- _DIRECTIVE_
Read through the data and report every line in which the word "knots" occurs.

- _COLLECTED DATA_

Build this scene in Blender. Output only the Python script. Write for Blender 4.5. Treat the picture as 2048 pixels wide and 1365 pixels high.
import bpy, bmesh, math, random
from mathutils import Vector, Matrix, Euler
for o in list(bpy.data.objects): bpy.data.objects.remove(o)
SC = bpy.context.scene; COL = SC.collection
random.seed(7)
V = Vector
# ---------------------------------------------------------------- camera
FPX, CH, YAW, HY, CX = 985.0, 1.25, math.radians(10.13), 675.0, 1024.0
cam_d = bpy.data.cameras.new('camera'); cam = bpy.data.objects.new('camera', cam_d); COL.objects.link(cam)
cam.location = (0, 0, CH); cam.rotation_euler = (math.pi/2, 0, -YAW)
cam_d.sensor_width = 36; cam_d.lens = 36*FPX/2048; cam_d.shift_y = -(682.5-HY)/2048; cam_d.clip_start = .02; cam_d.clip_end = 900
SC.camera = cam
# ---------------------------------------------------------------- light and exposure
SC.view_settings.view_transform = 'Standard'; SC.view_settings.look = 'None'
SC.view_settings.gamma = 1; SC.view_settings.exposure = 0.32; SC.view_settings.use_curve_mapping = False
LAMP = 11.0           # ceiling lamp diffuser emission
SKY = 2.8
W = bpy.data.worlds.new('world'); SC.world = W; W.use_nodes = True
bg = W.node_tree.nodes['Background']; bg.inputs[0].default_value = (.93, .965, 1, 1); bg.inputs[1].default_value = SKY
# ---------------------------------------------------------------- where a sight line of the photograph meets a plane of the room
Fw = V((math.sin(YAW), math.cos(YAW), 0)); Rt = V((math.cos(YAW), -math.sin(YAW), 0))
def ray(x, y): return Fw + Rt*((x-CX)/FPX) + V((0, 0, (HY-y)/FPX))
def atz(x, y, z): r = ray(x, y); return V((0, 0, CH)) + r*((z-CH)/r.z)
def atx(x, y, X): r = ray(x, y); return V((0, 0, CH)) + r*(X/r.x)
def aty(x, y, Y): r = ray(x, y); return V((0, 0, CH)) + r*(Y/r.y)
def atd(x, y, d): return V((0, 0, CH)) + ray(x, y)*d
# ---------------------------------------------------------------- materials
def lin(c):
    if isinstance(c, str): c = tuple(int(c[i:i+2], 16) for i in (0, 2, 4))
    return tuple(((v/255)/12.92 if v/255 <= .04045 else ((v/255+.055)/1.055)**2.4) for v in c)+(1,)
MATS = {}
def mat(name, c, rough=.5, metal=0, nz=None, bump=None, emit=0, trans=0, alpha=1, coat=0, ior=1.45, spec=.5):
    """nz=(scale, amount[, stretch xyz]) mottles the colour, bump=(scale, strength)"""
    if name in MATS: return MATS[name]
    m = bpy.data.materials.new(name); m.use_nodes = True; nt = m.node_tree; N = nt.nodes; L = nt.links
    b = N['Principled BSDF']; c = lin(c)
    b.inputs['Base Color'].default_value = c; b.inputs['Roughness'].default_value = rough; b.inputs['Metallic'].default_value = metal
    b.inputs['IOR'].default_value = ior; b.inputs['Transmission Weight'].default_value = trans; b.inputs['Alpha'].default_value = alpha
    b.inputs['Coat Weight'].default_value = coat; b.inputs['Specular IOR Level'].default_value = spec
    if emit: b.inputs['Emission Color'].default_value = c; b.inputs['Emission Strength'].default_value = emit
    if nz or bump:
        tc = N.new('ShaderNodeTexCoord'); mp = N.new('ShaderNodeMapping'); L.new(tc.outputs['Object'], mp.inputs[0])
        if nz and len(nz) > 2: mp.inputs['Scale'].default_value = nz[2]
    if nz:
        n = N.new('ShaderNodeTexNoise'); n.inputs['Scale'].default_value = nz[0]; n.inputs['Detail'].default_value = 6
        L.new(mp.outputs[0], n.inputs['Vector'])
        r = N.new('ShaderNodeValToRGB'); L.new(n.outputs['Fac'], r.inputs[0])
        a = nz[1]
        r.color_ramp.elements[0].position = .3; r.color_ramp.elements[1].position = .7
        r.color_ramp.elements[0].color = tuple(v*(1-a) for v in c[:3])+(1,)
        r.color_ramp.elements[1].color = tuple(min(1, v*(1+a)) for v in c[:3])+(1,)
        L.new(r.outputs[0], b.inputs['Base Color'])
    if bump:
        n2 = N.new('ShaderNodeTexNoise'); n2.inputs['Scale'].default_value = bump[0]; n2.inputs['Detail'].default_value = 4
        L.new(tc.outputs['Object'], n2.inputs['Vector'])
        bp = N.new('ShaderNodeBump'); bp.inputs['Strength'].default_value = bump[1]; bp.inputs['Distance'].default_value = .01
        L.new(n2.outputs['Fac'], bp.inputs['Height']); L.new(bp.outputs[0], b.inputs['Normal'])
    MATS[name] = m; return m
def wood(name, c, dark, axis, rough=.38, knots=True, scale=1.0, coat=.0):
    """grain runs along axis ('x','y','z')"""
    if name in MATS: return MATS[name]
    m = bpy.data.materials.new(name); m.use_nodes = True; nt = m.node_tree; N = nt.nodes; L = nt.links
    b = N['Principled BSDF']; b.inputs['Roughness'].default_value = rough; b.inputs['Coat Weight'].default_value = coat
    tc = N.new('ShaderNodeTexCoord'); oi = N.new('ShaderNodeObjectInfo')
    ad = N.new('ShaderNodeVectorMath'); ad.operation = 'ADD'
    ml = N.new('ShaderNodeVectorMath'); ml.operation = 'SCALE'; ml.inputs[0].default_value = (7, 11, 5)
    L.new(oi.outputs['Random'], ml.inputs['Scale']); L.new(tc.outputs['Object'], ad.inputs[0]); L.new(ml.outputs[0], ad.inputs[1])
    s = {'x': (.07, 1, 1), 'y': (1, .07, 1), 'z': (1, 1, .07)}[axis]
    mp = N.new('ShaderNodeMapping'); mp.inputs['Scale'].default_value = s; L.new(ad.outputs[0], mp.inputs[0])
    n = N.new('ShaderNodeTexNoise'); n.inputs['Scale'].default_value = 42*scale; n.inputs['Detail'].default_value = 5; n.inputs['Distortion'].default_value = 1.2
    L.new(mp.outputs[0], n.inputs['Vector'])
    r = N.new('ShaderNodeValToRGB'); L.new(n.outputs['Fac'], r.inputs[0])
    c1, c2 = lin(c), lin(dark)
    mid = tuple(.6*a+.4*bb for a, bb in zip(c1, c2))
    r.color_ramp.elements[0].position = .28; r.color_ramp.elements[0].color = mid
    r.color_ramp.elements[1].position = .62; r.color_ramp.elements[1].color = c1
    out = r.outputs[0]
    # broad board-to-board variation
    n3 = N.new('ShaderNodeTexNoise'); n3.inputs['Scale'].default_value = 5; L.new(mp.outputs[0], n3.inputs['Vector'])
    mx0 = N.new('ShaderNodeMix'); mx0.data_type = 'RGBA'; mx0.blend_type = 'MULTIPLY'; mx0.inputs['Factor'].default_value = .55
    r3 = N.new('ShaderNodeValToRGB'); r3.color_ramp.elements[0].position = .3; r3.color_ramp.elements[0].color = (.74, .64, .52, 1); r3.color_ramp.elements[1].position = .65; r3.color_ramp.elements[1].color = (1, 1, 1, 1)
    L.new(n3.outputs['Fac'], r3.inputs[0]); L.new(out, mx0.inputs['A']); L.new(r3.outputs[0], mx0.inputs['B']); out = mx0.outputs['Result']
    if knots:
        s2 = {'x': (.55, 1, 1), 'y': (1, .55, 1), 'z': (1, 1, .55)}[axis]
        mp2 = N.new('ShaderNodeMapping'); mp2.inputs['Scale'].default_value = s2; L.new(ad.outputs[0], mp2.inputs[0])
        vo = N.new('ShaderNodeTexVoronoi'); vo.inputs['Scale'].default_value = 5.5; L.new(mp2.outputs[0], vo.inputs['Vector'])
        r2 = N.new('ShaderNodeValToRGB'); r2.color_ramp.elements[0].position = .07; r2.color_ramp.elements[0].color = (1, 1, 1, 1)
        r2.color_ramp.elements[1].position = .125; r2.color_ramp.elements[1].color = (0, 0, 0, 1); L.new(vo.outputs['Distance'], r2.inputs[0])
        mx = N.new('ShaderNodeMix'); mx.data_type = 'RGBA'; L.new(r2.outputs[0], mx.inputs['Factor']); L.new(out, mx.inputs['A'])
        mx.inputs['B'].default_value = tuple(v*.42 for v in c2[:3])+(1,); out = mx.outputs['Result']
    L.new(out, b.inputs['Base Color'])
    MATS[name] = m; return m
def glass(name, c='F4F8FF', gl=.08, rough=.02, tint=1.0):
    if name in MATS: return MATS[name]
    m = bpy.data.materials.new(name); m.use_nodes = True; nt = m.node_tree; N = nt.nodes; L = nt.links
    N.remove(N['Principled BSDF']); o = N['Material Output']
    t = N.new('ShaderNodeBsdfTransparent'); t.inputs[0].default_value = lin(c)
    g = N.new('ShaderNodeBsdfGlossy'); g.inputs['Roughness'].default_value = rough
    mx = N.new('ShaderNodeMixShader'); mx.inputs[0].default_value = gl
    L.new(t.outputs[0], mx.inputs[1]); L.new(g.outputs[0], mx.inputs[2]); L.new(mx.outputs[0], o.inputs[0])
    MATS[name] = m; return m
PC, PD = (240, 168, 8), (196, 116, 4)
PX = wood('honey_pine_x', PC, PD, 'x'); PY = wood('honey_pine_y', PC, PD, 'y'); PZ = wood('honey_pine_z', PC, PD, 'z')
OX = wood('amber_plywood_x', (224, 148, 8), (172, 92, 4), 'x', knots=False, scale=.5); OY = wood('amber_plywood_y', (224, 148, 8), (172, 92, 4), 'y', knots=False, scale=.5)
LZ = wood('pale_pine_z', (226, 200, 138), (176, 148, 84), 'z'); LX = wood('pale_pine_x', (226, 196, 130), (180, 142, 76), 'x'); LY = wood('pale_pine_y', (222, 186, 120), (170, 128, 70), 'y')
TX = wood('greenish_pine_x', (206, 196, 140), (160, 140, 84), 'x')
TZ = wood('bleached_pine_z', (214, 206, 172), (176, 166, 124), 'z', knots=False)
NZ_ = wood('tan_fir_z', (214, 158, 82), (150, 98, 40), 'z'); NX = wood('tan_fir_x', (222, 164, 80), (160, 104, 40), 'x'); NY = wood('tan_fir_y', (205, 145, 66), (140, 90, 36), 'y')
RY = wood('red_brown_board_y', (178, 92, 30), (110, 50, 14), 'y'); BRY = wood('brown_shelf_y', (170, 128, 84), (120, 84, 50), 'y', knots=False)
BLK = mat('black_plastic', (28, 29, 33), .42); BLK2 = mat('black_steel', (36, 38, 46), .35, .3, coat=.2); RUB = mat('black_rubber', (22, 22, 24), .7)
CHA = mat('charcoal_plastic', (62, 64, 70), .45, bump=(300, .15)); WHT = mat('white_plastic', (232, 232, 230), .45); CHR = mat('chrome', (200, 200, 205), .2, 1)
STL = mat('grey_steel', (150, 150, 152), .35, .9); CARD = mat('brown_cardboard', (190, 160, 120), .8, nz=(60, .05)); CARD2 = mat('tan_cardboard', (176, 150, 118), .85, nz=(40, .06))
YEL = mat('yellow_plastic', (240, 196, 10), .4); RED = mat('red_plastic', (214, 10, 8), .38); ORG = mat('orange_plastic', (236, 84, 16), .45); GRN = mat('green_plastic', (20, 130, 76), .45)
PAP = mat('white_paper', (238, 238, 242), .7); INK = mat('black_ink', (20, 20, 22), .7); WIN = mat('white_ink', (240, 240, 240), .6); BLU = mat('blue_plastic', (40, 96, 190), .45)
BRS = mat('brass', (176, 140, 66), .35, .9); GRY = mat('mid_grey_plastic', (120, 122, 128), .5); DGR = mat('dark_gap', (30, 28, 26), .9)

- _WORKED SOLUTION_
def wood(name, c, dark, axis, rough=.38, knots=True, scale=1.0, coat=.0):
    if knots:
OX = wood('amber_plywood_x', (224, 148, 8), (172, 92, 4), 'x', knots=False, scale=.5); OY = wood('amber_plywood_y', (224, 148, 8), (172, 92, 4), 'y', knots=False, scale=.5)
TZ = wood('bleached_pine_z', (214, 206, 172), (176, 166, 124), 'z', knots=False)
RY = wood('red_brown_board_y', (178, 92, 30), (110, 50, 14), 'y'); BRY = wood('brown_shelf_y', (170, 128, 84), (120, 84, 50), 'y', knots=False)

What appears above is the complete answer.